4 September 1912, Frederick (MD) Evening Post, “M. I. K.,” pg. 3, col. 3:
“M. I. K.,” said a wife to her husband as he looked with veiled inquiry at her across the table. And he immediately went on eating. “M. I. K.,” said I. “Do let me in on that!” And then it was explained that “More in the Kitchen” was a phrase invented as an opposite to “F. H. B.” or “Family Hold Back.” I for one at least had never heard of “M. I. K.” And if you think of it the letters will appeal to you as useful in more ways than one. How easily such a phrase as that could become slang for more of almost anything. Slang has come into the language more than once on slighter provocation.
     
Google Books
Dialect Notes
Published by American Dialect Society
1913
Pg. 246:
f. h. b. Family hold back:—signal to refrain from partaking since “Our will became the servant to defect.”
   
8 September 1922, Los Angeles (CA) Times, pg. II6:
“I am very well aware that the saying is ‘Family hold back,’” said Miss Foy in introducing her sister, “but I can’t do that any longer.”
  “
27 November 1922, Los Angeles (CA) Times, pg. 17 ad:
There is no danger of there being more appetite than turkey in our Thanksgiving preparations! There will be no cry of Family Hold Back!
 
21 June 1935, Los Angeles (CA) Times, pg. A10 ad:
THERE won’t be any “Family Hold Back,” when you serve Clicquot Club!
 
8 April 1938, Los Angeles (CA) Times, “Emergency Shelf Helps Housewife” by Lona Gilbert, pg.

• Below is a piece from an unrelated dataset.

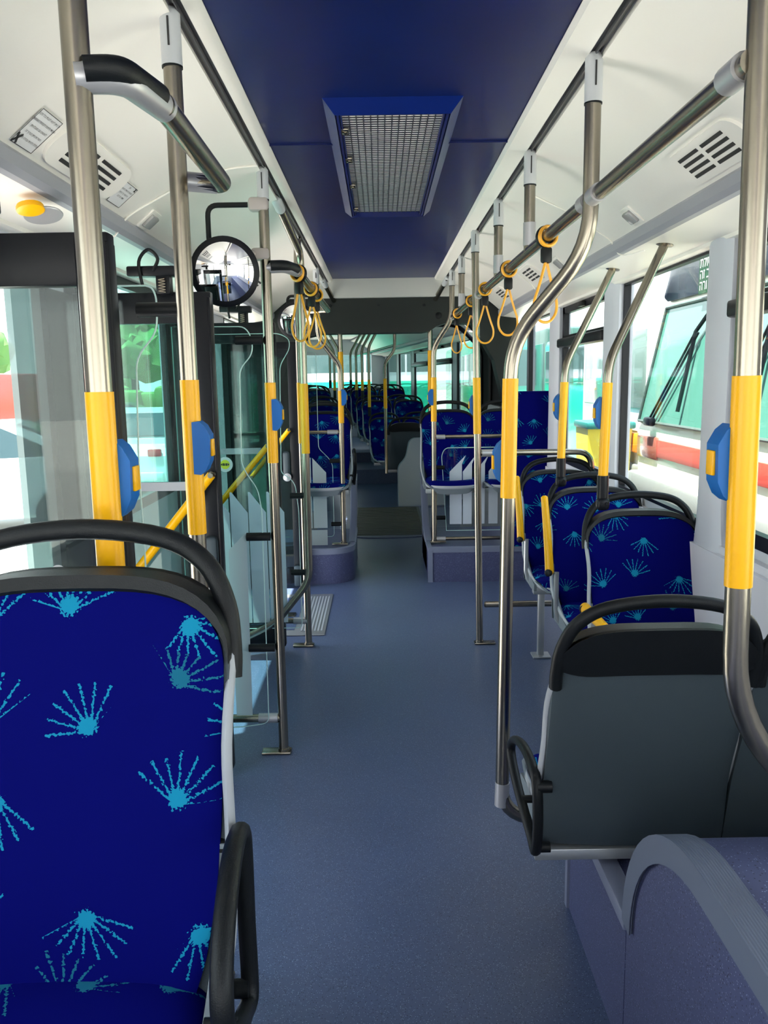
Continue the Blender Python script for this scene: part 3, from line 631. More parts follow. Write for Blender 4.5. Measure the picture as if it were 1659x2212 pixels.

A6:
In this alphabetized day, there is one combination of letters which had mysteriously disappeared.  it is the “F.H.B.” of our childhood.  That, you remember, stood for “family hold back” and was whispered discreetly whenever unexpected guests dropped in for a meal.
 
26 April 1938, Wisconsin State Journal (Madison, WI), “Madison Day by Day” by Betty Cass, pg. 13, col. 5:
I’ve always known FHB, spoken sotto-voice at the dinner table meant “Family hold back,” but I found out only last night that MIK, intoned the same way, means “More in the Kitchen.”
 
16 May 1957, New York (NY) Times, “Topics of the Times,” pg. 30:
Abbreviations reach us at every corner today.  Probably the first that we learn is F. H. B., that whispered command from the kitchen when father brings home a few unexpected guests and “family hold back” is the only possible way by which the chicken can be made to go round.
   
8 March 1965, El Paso (TX) Herald-Post, “Polly’s Pointers” by Polly Cramer, section A, pg. 9, col. 5:
DEAR POLLY—When we have company my family uses the initials “M.I.K.” and “F.H.B.” to save embarrassment on serving seconds at mealtime. For example, we will say “Will you have some more of the M.I.K. chicken?” or “Will you have some more of the F.H.B. chicken?” If anyone asks we say these initials are the cook’s magic formula.
 
“M.I.K.” actually stands for “more in the kitchen” and “F.H.B.” says “family hold back.”—MRS. T. D. P.
 
Google Books
Family Words:
The Dictionary for People Who Don’t Know a Frone from a Brinkle

By Paul Dickson
Published by Broadcast Interview Source, Inc.
1998
Pg. 3:
F.H.B. is just the start, and there are a number of other coded dinner-table messages, including:
 
F.L.O. Family Lay Off. This is pronounced flo and is used by families that realize most of their guests already know what F.H.B. stands for.
 
M.I.K. More In Kitchen. This indicates that which there is plenty more of. It is another abbreviation like F.H.B. that has entered the language.
 
M.Y.O.B. Mind Your Own Business. This has become (Pg. 4—ed.) as popular as F.H.B., but less well known is M.Y.O.P. for Mind Your Own Plate, which is used when, for instance, one child is stealing french fries from another. M.Y.M. in a Philadelphia family is used at restaurants and other people’s dinner tables for Mind Your Manners.